The Conservative candidate for Hampstead and Kilburn – the Tories’ top target seat – has attacked the use of an all-women shortlist to choose his Labour opponent.

Only women have been allowed to enter the contest to succeed Glenda Jackson as Labour’s candidate, as the party attempts to drive up the number of female MPs.

But Tory contender Cllr Simon Marcus, representing Hampstead Town ward on Camden Council, branded the tactic “patronising”.

He said: “The message an all-women shortlist sends out is that a woman can only win if you shut out half the population from applying.

“The women I speak to in the Tory party want to make it on their own abilities. A lot of them have told me they think quotas are patronising and reinforce prejudice.”

Cllr Marcus added that he works with the Conservative Women’s Organisation to try to get more women into politics.

His comments came as the Labour candidacy battle hots up, with a final decision due on July 14.

Ms Jackson, who is standing down at the 2015 election, dismissed Mr Marcus’s remarks as just “another example” of the Conservatives “dragging their heels in opposing this kind of prejudice against women candidates”.

Referring to her own electoral record, she added: “I can well understand his anxiety – it’s a woman representing my party who has defeated his party five times in general elections.”

But some women’s groups were reluctant to support the measure.

Claire Glasman of Winvisible, a Kentish Town-based organisation that fights for women with disabilities, said: “We would like to support women-only shortlists, but the sad reality is that many of the policies that hit women hardest are coming from women in Parliament.”

Meanwhile, Mike Katz, a Labour councillor representing Kilburn ward, admitted he would have been a candidate if allowed.
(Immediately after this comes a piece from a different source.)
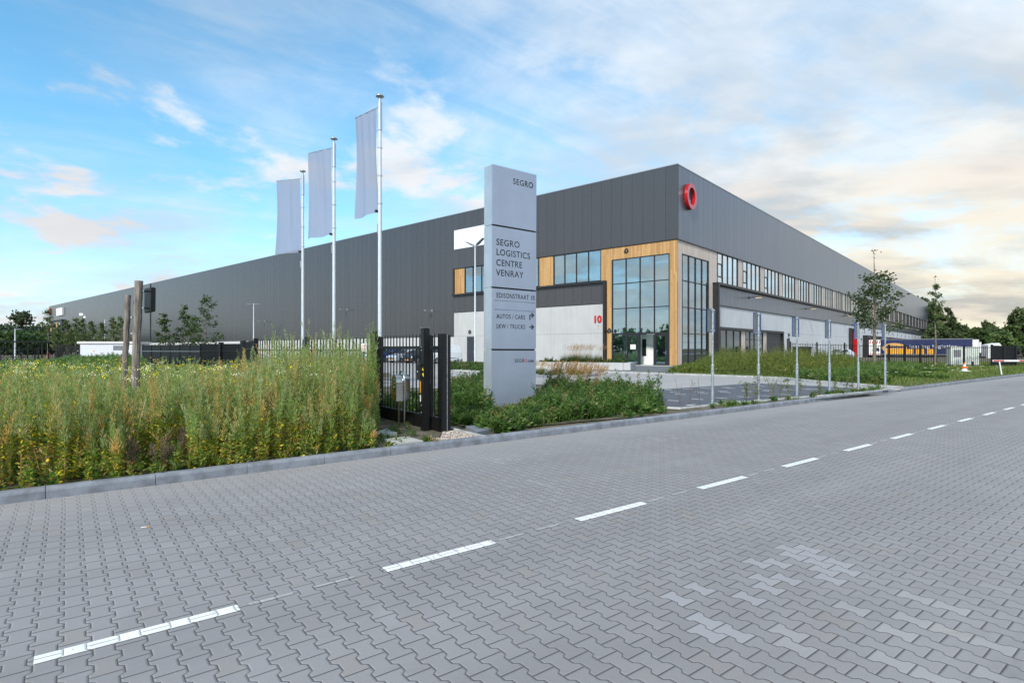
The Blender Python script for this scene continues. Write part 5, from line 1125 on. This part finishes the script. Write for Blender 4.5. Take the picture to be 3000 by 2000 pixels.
F.blades(np.stack([x, y, np.full(n, SITE)], 1), rng.uniform(0, 2*pi, n), rng.uniform(.2, .65, n)*np.where(camxy(x, y)[0]/camxy(x, y)[1]*FPX+1500 < 1590, .5, 1), .010+0*x, rng.uniform(.5, 2.0, n), pick([(.08, .15, .03), (.12, .20, .05), (.16, .20, .06)], [.5, .3, .2], n)*rng.uniform(.7, 1.3, (n, 1)), 4)
for py0, pxa, pxb, n in ((1222, 1960, 2600, 900),):
    u_ = rng.uniform(11.8, 26, 1600); v2 = -rng.uniform(.2, .75, 1600); x = RO[0]+u_*RU[0]+v2*RV[0]; y = RO[1]+u_*RU[1]+v2*RV[1]; kk = np.sin(u_*2.1)+np.sin(u_*.83+1) > .2; x, y = x[kk], y[kk]; P = np.stack([x, y, np.full(len(x), SITE)], 1)
    F.blades(P, rng.uniform(0, 2*pi, len(x)), rng.uniform(.06, .2, len(x)), .012+0*x, rng.uniform(.4, 1.8, len(x)), cvar((.10, .15, .035), len(x), .4), 3)
plants(F, 70, [RD(11, -.2), RD(26, -.2), RD(26, -.6), RD(11, -.6)], lambda px, Z: .13+0*px, GC, PC, 16, 22, **kw)
kw2 = dict(kw, pl=.04, ll=.045, pr=.05); plants(F, 45, [G(1095, 1262), G(1190, 1245), G(1240, 1285), G(1150, 1312), G(1090, 1322)], lambda px, Z: .09+0*px, GC+[(.3, .26, .03)], [.3, .25, .15, .1, .05, .15], 14, 18, **kw2)
plants(F, 330, [G(1118, 1195), G(1300, 1160), G(1290, 1225), G(1235, 1240), G(1130, 1222)], lambda px, Z: .28+0*px, GC, PC, 24, 34, **kw)
plants(F, 70, [RD(-2, -.2), RD(6.2, -.2), RD(6.2, -.34), RD(-2, -.34)], lambda px, Z: .10+0*px, [(.16, .15, .05), (.22, .17, .08)], [.5, .5], 14, 18, **kw)
tag(F.build('leafy_weeds', m_green), 'leafy green weeds and grass round the foot of the sign totem and gate', 'weeds', kind='stuff')
# --- ornamental grasses
def feather(name, label, poly, z0, n, hh, tan, green=(.10, .14, .04), group=None, nb=60, fl=1.0, back=0):
    F = Fol(); poly = np.array(poly); x = rng.uniform(poly[:, 0].min(), poly[:, 0].max(), n*6); y = rng.uniform(poly[:, 1].min(), poly[:, 1].max(), n*6); k = inside(x, y, poly); x, y = x[k][:n], y[k][:n]; n = len(x)
    i = rep(np.arange(n), nb); P = np.stack([x, y, np.full(n, z0)], 1)[i]+rng.normal(0, .05, (n*nb, 3))*np.array([1, 1, 0]); m_ = n*nb
    F.blades(P, rng.uniform(0, 2*pi, m_), rng.uniform(.5, .95, m_)*hh*.75, .010+0*P[:, 0], rng.uniform(.3, 1.7, m_), cvar(green, m_, .3), 4)
    j = rng.choice(m_, int(n*9*fl), replace=True); Pb = P[j]; q = len(j); az = rng.normal(AZ+pi*0, .9, q)
    e, ang, d = F.blades(Pb, az, rng.uniform(.85, 1.12, q)*hh, .006+0*Pb[:, 0], rng.uniform(.1, .6, q), cvar(tan, q, .2), 4, lean=.08)
    kk = rep(np.arange(q), 14); t = rng.uniform(-.22, .03, len(kk)); dirv = (d*np.sin(ang)+np.array([0, 0, 1.])*np.cos(ang))[kk]; b = e[kk]+dirv*t[:, None]
    F.leaves(b, dirv+rng.normal(0, .18, (len(kk), 3)), .05+0*t, .012+0*t, cvar(tan, len(kk), .25)); return tag(F.build(name, m_leaf), label, 'grass clumps', kind='stuff')
feather('feather_grass', 'tan feather grass plumes rising behind the weeds right of the totem', [G(1580, 1152), G(1730, 1150), G(1765, 1166), G(1590, 1172)], SITE, 46, 1.0, (.42, .24, .09), fl=.8)
pw = Vector(p0); dd = d = (Vector(p2)-Vector(p0)).normalized(); nn_ = Vector((d.y, -d.x))
def pw_(a, b): q = pw+d*a+nn_*b; return (q.x, q.y)
sg_ = 1 if camxy(*(pw+nn_))[1] > camxy(*pw)[1] else -1
feather('feather_grass', 'feather grass with tan plumes growing in the concrete planter', [pw_(1.9, sg_*.6), pw_(4.6, sg_*.6), pw_(4.6, sg_*2.0), pw_(1.9, sg_*2.0)], .5, 34, 1.35, (.42, .26, .11), (.07, .10, .03), nb=90)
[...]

“On a personal level, I was disappointed,” he said. “But I understand the party’s decision.”

Some 31 per cent of Labour MPs are women, while that figure is 16 per cent for the Conservatives.

Labour has vowed to use all-women shortlists in about 50 per cent of main target seats and in many constituencies it already holds, such as Hampstead and Kilburn.

Labour will defend a majority of just 42 votes in the constituency.